Abstract

Keynote Questions (a) (The five conic problem) Given five general plane conics C 1 , …, C 5 ⊂ ℙ 2 , how many smooth conics C ⊂ ℙ 2 are tangent to all five? (Answer on page 308.) (b) Given 11 general points p 1 ,…, p 11 ϵ ℙ 2 in the plane, how many rational quartic curves C ⊂ ℙ 2 contain them all? (Answer on page 321.) All the applications of intersection theory to enumerative geometry exploit the fact that interesting classes of algebraic varieties—lines, hypersurfaces and so on—are themselves parametrized by the points of an algebraic variety, the parameter space , and our efforts have all been toward counting intersections on these spaces. But to use intersection theory to count something, the parameter space must be projective (or at least proper) so that we have a degree map, as defined in Chapter 1. In the first case we treated in this book, that of the family of planes of a certain dimension in projective space, the natural parameter space was the Grassmannian, and the fact that it is projective is what makes the Schubert calculus so useful for enumeration.
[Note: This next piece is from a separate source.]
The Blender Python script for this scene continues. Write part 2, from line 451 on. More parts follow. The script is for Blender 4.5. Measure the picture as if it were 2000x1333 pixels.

When we studied the questions about linear spaces on hypersurfaces, we were similarly concerned with parameter spaces that were projective—the Grassmannian ( k,n ) and, in connection with questions involving families of hypersurfaces, the projective space ℙ N of hypersurfaces itself. These spaces have an additional feature of importance: a universal family of the geometric objects we are studying, or (amounting to the same thing) the property of representing a functor we understand. This property is useful in many ways, first of all for understanding tangent spaces, and thus transversality questions. In many interesting cases, however, the “natural” parameter space for a problem is not projective. To use the tools of intersection theory to count something, we must add points to the parameter space to complete it to a projective (or at least proper) variety. It is customary to call these new points the boundary , although this is not a topological boundary in any ordinary sense—the boundary points may look like any other point of the space—and (more reasonably) to call the enlarged space a compactification of the original space.